→ INFORMATION PROVIDED
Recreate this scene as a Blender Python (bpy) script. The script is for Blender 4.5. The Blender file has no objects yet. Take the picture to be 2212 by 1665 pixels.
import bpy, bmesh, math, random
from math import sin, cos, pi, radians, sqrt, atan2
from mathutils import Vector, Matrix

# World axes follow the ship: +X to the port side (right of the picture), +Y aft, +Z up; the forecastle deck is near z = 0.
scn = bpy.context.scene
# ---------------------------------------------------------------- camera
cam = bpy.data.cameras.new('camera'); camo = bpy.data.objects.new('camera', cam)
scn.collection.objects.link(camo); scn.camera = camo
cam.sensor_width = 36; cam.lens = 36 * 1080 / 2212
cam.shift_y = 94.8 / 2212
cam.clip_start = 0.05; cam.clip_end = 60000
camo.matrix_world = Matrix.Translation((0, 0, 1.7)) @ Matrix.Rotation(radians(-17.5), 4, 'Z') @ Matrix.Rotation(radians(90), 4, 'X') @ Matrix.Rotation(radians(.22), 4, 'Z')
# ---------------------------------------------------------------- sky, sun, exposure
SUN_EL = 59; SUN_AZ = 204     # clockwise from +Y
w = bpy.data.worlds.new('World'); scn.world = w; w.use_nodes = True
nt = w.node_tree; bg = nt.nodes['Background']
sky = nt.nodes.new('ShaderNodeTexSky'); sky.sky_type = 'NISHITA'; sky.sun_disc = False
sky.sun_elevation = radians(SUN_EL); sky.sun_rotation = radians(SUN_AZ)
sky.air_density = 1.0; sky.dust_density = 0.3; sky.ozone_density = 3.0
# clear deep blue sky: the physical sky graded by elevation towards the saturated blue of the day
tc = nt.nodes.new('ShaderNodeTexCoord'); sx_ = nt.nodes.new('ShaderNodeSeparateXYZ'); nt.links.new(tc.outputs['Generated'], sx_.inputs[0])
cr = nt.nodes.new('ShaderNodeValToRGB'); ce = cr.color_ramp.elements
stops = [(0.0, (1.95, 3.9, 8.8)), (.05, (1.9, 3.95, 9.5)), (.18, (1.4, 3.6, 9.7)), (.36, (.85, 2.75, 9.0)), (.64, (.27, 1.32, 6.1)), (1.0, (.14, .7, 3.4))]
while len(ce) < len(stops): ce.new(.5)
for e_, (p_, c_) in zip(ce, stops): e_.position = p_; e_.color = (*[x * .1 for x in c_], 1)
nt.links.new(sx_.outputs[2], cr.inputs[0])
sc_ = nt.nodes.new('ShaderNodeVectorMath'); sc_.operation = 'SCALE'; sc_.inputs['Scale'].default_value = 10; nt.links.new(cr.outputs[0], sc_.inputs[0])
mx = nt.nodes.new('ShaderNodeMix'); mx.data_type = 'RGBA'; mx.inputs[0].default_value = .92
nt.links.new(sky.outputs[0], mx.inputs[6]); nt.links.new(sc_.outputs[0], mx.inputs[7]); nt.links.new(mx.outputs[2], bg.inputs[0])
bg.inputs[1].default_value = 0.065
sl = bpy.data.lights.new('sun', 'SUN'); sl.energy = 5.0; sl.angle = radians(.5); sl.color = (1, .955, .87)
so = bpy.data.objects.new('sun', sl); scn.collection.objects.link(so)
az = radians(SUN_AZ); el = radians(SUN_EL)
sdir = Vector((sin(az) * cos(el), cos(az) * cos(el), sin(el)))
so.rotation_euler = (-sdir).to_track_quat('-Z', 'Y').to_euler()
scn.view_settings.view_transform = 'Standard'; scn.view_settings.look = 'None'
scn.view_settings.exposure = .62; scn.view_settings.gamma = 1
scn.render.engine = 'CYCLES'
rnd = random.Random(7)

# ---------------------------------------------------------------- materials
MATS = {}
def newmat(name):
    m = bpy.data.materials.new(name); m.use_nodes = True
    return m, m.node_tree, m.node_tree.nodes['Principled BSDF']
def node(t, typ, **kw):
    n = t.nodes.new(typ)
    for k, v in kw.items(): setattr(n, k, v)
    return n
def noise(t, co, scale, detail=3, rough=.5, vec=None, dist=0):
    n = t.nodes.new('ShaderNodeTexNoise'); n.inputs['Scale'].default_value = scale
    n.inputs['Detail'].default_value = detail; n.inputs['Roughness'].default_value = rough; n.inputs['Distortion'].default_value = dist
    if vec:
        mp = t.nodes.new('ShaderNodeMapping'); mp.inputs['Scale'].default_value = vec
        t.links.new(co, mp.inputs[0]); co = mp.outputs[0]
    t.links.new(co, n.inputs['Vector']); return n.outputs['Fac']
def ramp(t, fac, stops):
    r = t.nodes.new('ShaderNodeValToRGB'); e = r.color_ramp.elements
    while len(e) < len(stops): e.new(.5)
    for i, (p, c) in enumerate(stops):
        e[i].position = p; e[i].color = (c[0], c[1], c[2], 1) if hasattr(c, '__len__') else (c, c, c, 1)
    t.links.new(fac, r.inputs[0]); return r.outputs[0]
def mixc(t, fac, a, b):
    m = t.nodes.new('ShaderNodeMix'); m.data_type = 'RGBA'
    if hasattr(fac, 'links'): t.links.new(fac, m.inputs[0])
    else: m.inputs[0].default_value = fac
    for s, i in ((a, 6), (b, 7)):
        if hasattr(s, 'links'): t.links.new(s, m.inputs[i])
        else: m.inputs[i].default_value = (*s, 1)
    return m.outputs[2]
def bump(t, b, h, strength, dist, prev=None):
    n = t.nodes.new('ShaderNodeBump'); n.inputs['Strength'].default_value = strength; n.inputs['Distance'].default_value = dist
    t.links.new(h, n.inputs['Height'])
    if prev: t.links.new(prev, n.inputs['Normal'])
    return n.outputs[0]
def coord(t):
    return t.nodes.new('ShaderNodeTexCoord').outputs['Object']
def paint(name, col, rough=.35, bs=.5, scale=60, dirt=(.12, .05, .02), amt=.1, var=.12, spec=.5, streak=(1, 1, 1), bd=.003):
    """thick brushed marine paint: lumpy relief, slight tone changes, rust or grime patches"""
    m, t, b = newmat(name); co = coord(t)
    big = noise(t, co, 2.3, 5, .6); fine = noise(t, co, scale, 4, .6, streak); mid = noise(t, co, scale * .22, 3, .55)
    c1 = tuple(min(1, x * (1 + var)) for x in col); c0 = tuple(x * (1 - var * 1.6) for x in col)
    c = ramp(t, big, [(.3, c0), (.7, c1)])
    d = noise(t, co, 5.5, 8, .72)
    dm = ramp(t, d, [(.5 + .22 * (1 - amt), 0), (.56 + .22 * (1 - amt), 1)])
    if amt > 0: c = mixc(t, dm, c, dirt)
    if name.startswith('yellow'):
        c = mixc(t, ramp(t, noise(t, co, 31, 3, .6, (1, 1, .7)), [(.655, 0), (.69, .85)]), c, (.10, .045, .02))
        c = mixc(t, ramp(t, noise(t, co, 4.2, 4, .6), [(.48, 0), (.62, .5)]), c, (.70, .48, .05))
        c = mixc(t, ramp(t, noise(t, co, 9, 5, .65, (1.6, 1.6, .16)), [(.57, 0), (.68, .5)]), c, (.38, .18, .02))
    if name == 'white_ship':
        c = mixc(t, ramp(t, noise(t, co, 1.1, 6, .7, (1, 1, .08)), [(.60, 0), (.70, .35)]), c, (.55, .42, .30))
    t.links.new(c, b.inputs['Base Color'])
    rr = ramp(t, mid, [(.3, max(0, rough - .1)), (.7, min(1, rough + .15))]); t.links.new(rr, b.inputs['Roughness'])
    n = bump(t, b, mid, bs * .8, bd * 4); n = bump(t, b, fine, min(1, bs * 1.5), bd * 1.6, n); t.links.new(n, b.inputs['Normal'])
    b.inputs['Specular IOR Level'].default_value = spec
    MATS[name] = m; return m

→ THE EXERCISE
Please repeat word for word the lines above that run from the beginning through the line containing "from mathutils import Vector, Matrix", keeping both the first and that last line.

→ RESPONSE FOR THIS EXERCISE
Recreate this scene as a Blender Python (bpy) script. The script is for Blender 4.5. The Blender file has no objects yet. Take the picture to be 2212 by 1665 pixels.
import bpy, bmesh, math, random
from math import sin, cos, pi, radians, sqrt, atan2
from mathutils import Vector, Matrix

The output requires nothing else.